Des disparités économiques qui s’estompent, mais pas assez vite
Les écarts économiques entre l’Est et l’Ouest demeurent un symbole criant de cette division. En moyenne, les salariés de l’ex-Allemagne de l’Est gagnent encore 17 % de moins que leurs homologues occidentaux, soit environ 1.000 euros d’écart mensuel. Le chômage des jeunes y est particulièrement élevé, atteignant jusqu’à 13 % dans certaines régions, et de nombreux Est-Allemands perçoivent leur quotidien comme inférieur à celui de l’Ouest. Ces inégalités remontent à la réunification, souvent perçue comme une absorption brutale de l’Est par l’Ouest, avec des promesses non tenues comme celles de Helmut Kohl sur des « paysages florissants« .
Pourtant, ces disparités s’atténuent progressivement. Des sondages récents montrent un niveau de satisfaction élevé à l’Est, malgré les plaintes, et une convergence économique accélérée. Ironiquement, le néolibéralisme a unifié le pays dans la précarité : que ce soit à Dresde ou à Stuttgart, la gig economy (l’économie des petit-boulots) et les emplois instables touchent tout le monde. Mais ce rapprochement matériel ne suffit pas à effacer le sentiment d’injustice, amplifié par un processus de réunification perçu comme imposé par l’Ouest.
Le clivage politique : l’AFD, symbole d’une exclusion systématique
C’est dans l’arène politique que le fossé se creuse le plus. L’Alternative pour l’Allemagne (AfD), parti populiste de droite, domine l’Est, formant un « bastion bleu » sur les cartes électorales. Lors des élections fédérales de février 2025, remportées par la CDU de Friedrich Merz, l’AfD a confirmé sa force à l’Est, obtenant des scores bien supérieurs à la moyenne nationale, tandis qu’elle progresse aussi à l’Ouest, y compris dans des bastions industriels comme la Ruhr et parmi les immigrés.

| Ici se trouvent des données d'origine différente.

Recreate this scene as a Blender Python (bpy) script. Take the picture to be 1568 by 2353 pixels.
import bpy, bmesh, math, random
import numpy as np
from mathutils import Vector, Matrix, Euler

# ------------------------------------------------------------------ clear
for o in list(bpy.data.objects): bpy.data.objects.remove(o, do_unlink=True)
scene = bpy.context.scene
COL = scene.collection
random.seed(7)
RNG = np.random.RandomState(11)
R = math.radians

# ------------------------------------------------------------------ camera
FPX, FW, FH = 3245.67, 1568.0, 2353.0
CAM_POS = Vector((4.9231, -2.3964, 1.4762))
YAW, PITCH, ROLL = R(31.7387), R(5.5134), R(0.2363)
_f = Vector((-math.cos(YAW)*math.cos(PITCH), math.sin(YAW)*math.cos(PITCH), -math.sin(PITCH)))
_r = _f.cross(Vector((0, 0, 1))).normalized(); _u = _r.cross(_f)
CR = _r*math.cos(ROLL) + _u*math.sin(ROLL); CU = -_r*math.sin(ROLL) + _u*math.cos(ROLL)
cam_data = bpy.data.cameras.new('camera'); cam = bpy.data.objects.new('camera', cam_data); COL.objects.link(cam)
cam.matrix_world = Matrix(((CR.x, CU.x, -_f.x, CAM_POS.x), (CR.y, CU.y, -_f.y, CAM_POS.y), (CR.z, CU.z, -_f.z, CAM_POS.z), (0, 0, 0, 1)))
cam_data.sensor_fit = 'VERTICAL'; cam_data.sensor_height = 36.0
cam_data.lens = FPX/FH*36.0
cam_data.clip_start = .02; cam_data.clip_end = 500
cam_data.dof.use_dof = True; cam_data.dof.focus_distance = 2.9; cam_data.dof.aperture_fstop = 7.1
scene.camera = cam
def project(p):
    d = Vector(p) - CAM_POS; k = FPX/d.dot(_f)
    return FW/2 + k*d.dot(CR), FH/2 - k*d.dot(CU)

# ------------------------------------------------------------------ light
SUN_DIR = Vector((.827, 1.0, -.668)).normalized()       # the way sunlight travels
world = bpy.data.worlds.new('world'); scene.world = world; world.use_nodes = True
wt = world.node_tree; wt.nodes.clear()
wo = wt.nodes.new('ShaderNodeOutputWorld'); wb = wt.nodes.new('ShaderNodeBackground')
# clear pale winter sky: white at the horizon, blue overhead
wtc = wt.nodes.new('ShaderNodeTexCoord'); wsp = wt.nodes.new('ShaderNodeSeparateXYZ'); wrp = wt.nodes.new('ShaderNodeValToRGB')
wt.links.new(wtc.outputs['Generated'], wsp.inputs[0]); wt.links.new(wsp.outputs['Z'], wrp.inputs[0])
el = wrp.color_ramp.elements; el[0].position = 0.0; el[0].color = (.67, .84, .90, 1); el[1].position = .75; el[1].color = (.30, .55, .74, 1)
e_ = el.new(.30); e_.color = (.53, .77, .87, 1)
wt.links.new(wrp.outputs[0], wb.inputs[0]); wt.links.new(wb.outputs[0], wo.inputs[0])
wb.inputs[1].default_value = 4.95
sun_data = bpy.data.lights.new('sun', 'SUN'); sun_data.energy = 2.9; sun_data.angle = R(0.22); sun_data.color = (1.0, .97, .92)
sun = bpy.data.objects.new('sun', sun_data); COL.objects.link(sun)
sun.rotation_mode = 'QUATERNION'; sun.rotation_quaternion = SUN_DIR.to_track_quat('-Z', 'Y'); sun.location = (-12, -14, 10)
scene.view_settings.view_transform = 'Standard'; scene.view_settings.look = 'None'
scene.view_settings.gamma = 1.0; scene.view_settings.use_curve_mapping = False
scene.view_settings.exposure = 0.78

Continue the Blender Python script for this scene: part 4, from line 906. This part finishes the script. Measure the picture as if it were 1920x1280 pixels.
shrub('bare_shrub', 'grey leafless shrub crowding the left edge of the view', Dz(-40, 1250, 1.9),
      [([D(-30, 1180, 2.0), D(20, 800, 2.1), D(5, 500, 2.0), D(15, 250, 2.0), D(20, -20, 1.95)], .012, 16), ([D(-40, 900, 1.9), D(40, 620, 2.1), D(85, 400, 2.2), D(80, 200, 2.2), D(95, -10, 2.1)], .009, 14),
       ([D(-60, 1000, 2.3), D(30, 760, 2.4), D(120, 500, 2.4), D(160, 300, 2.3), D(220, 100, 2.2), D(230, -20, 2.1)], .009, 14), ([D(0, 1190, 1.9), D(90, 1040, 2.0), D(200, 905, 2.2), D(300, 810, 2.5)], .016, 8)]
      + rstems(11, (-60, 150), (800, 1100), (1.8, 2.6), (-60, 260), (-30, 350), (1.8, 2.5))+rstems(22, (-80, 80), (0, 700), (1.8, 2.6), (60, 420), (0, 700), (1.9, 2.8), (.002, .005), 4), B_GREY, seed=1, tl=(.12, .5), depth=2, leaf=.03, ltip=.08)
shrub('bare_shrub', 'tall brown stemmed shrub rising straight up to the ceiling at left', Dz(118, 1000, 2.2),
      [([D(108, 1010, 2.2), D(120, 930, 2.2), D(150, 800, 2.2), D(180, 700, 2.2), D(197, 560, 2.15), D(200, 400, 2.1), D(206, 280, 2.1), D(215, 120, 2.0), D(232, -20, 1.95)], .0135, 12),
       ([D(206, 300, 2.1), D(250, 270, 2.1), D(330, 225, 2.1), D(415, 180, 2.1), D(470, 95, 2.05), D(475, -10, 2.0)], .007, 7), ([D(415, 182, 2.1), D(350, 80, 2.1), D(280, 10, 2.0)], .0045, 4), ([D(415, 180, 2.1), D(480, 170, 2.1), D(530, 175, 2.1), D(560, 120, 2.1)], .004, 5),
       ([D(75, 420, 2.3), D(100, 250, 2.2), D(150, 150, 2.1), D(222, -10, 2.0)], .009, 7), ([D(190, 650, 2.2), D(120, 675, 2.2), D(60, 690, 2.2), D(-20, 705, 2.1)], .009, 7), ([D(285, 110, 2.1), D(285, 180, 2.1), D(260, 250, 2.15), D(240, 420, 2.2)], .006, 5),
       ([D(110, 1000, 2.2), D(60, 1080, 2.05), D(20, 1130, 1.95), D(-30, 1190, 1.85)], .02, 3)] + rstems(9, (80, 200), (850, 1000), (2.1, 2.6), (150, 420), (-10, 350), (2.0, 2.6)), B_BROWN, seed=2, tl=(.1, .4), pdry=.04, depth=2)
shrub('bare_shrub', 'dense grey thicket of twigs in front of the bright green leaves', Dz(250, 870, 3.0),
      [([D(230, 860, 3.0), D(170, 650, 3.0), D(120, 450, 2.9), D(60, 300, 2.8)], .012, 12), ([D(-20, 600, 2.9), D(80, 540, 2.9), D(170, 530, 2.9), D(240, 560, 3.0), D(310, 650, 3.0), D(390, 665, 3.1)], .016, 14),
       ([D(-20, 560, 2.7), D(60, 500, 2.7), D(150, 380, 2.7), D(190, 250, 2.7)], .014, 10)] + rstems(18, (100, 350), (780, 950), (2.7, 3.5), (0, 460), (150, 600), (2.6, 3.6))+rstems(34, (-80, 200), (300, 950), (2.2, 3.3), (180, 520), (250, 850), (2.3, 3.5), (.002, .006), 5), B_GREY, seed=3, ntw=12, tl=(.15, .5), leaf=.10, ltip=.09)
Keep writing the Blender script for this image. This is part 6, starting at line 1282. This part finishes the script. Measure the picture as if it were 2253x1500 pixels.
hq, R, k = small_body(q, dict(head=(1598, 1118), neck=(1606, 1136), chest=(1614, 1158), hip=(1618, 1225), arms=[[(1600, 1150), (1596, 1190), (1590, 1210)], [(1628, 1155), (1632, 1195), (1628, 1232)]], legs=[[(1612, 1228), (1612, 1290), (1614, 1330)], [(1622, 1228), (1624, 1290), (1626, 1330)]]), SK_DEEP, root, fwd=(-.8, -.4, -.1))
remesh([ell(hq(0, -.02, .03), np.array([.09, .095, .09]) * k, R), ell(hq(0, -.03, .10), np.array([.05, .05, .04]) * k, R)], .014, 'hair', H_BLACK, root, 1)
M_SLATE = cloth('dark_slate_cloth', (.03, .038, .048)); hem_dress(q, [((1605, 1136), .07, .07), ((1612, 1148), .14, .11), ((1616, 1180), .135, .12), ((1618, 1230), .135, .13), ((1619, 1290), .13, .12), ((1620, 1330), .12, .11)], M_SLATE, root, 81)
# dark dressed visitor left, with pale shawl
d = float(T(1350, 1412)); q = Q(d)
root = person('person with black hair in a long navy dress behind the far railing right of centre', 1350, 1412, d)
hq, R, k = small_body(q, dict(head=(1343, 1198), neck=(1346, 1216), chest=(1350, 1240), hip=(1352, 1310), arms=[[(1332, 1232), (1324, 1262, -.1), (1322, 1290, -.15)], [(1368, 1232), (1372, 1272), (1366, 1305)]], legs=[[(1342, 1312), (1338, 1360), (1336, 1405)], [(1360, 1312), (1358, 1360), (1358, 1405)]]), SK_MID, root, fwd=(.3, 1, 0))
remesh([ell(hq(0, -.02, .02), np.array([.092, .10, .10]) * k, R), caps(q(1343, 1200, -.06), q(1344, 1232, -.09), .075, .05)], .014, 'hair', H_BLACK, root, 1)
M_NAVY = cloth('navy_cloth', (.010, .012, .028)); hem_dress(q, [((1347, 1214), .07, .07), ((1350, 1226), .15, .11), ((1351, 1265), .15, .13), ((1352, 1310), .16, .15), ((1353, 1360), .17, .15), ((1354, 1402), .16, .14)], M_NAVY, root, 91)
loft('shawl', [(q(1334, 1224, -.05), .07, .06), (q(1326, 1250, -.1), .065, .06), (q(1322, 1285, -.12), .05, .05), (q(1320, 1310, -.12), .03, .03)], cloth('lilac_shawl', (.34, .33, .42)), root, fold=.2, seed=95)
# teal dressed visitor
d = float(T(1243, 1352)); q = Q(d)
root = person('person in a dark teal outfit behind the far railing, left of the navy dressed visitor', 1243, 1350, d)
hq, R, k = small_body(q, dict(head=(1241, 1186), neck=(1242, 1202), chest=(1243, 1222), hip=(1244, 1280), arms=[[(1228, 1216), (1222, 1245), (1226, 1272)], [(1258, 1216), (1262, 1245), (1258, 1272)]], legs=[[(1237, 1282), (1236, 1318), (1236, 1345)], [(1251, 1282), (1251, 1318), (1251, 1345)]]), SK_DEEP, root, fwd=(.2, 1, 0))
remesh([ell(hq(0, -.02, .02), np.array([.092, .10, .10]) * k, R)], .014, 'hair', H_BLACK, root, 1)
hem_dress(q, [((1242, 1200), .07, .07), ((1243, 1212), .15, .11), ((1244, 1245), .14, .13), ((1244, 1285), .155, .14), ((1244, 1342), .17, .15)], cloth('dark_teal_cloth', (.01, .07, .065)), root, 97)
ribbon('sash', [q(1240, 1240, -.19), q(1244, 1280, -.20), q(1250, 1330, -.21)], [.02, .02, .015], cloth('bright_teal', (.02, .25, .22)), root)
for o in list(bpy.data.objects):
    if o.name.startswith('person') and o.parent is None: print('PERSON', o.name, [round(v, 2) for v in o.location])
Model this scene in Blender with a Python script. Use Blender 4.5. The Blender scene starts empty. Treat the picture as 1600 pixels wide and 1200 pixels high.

Ce succès s’explique en partie par un sentiment de marginalisation. Des figures comme Bodo Ramelow, vice-président du Bundestag et originaire de l’Est, appellent à un nouvel hymne et drapeau nationaux, arguant que les symboles actuels, hérités de l’Ouest, ne résonnent pas à l’Est. Friedrich Merz, chancelier impopulaire à 71 %, attribue cela à des « frustrations erronées » des Est-Allemands, une condescendance qui alimente le ressentiment.
Au cœur du problème : le « pare-feu » érigé par les partis d’établissement (CDU, SPD, etc.) contre l’AfD, excluant tout coalition avec elle. Cela rend les votes AfD ineffectifs pour former des gouvernements, transformant les électeurs de l’Est en « citoyens de seconde zone ». Les cartes électorales de 2025 illustrent cette fracture : l’Est vote massivement AfD, tandis que l’Ouest reste fidèle aux partis traditionnels, évoquant l’ombre persistante du Rideau de fer. Par ailleurs, la division entre villes et campagnes aggrave ce clivage Est-Ouest : l’AfD profite des colères des ruraux, surtout dans l’Est.
Nouveaux acteurs et alliances inattendues
L’émergence du Bündnis Sahra Wagenknecht (BSW), parti de gauche populiste ancré à l’Est, ajoute une couche de complexité. En 2025, le BSW a été potentiellement lésé par des erreurs de comptage suspectes lors des élections, l’excluant du Parlement. Paradoxalement, l’AfD soutient tactiquement le BSW pour un recomptage, voyant une opportunité de dissoudre la coalition au pouvoir et de briser le pare-feu. Ces alliances improbables, traversant le clivage droite-gauche, soulignent une discrimination commune contre les voix de l’Est.
Des médias comme le Tagesschau reconnaissent que la réunification « reste inachevée », tandis que le Frankfurter Allgemeine Zeitung ironise sur la Journée de l’Unité devenue « Journée de l’AfD ».
Vers une vraie unité ou une fracture irréparable ?
En 2025, l’Allemagne n’est pas seulement divisée par son passé, mais par des choix politiques actuels qui marginalisent une partie de sa population. Le pare-feu contre l’AfD et les irrégularités électorales créent un clivage Est-Ouest moderne, alimenté par un establishment accusé de miner la démocratie au nom de sa défense. Pour guérir cette fracture, il faudrait abandonner ces exclusions et écouter les frustrations légitimes de l’Est. Sinon, le « nouveau Mur » risque de s’ériger plus haut, transformant l’unité célébrée en une façade fragile. Comme le rappelle Amar, ce n’est pas l’héritage communiste qui divise aujourd’hui, mais l’entêtement d’un centre radical à s’accrocher au pouvoir.